The first bit was something that both @henryyyyyyyyyy and @emp pointed out, which was that I was psychologising my fear by running it as part of some ‘actualist progress map’. So I had this little story going that maybe I am experiencing the fear of death because it is the experience of pure intent which is pulling ‘me’ towards extinction. A neat little theory :stuck_out_tongue_closed_eyes:

And maybe it is so maybe it is not, the fact is though I was using this theory to cement this fear as something unavoidable and so I was locking myself in fear as opposed to enjoying and appreciating.

Actually it’s nice talking to actualists because they are not afraid to call you out! This was very useful for me to notice in myself.

The other thing which was BIG, was when I was talking to Henry about my performance anxiety when doing my weekend jobs, again I had lots of neat theories on why it is so.

@emp then mentioned that perhaps this is to do with the simple fact that I am addicted to suffering. And this made the clouds part finally, because no matter how much I investigated and broke down this performance anxiety it was still there.

At first it looked more like something habitual, I noticed that it is almost like clockwork for me at this point, in a similar way that when I wake up I find myself walking downstairs and rolling my morning cigarette. When it comes to Saturday around 2pm, my anxiety alarm clock knows it’s time, it is time to be anxious.

But also I noticed that if I was to imagine being at these hen party jobs without the slightest whiff of anxiety it would feel off, somehow wrong, not what I want.

So going deeper I noticed that I am addicted to being this rollercoaster of emotion, it makes me feel alive, it feels right to experience certain events through this up/down cycle.

And this can be very easily demonstrated actually! Because when I have a weekend off and I am just at home chilling, I feel there is something missing, I want some kind of excitement, some emotional stimulation and yet the next weekend when I am busy with the hen party jobs I find myself resenting having to experience this anxiety and pressure.

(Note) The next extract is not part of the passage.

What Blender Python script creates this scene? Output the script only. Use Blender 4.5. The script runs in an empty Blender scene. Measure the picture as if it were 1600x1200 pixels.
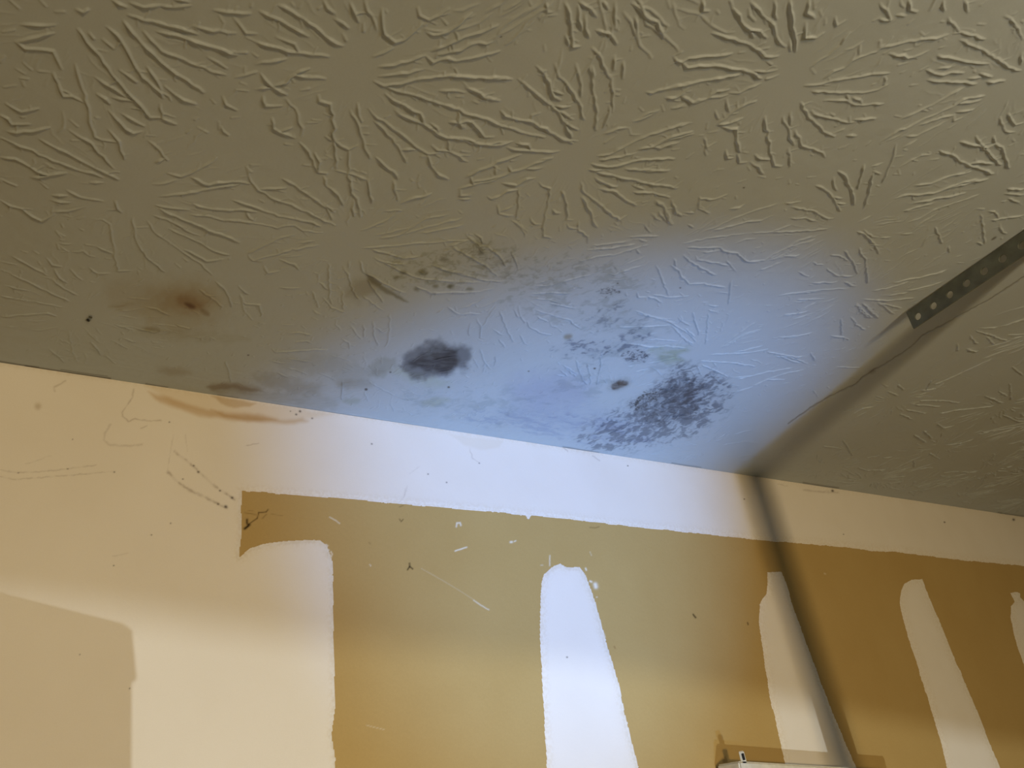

I noticed the same tendency when coaching martial arts, I am addicted to a certain up/down cycle of emotions, yesterday just before coaching I began to feel the same thing and the initial pull was into what I always do which is essentially getting drawn into that whole world. A world where there are problems and solutions, schemes and plans, dangers and security… But most importantly the visceral experience of the good/bad feelings, the thing which feels real to me like nothing else. Somehow I am perversely addicted to being that.

But yesterday I took a different route, seeing that I was doing this again and remembering what @emp mentioned I instead decided to allow myself to feel good. It felt weird at first, like I was doing something wrong, on some level I did not want to feel good, it felt like I was letting go of something important to me by feeling good.

But it worked, the weird cycle of anxiety and release was largely minimised and there was feeling good.

But this has left me wondering just to what extent I am simply addicted to suffering, lots more to explore for now.